In the Book of Revelation we read in chapter 20 that after Satan is bound and has power no more, that the righteous saints would live and reign with Christ for that period. As for the rest of the dead:

"But the rest of the dead lived not again until the thousand years were finished. This is the first resurrection." (Rev 20:5)

What purpose will there be for that thousand years of peace that God has promised after the Lord comes again, except to finish the great work of redeeming of all the dead? As written in Luke, Jesus assured his disciples:

“Are not five sparrows sold for two farthings, and not one of them is forgotten before God? … Fear not therefore: ye are of more value than many sparrows.” (Luke 12:6)
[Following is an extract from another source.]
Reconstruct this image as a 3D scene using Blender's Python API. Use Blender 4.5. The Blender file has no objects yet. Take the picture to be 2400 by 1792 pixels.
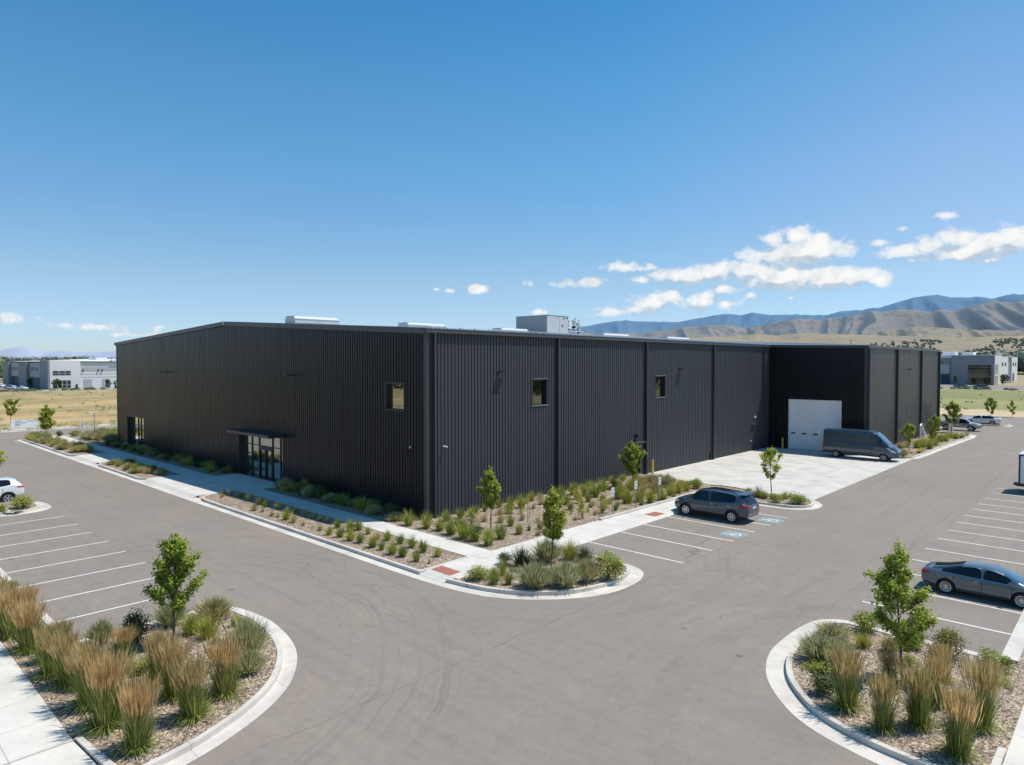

If God knows his sparrows, then he knows all of his children, and he knows all of their names. Those names will have to be made known to his servants in that era of peace, that all matters pertaining to salvation will be accomplished according to his will.

The Work and Glory of God

In scripture revealed by God to Joseph Smith, God told Moses the purpose of his work:

“For behold, this is my work and my glory — to bring to pass the immortality and eternal life of man.” (Moses 1:39)

It is clear that God will not rest until all who can be saved will be saved. And according to the prophet Malachi, we must be a part of it.

For these reasons it should be clear that the true Church of Jesus Christ is that church which seeks to do the Lord’s work of salvation in respect of all who live or who have lived upon the earth.

Of course I am not saying that any church that baptizes for the dead is the true Church of Jesus Christ. But it is one of the characteristics of that church.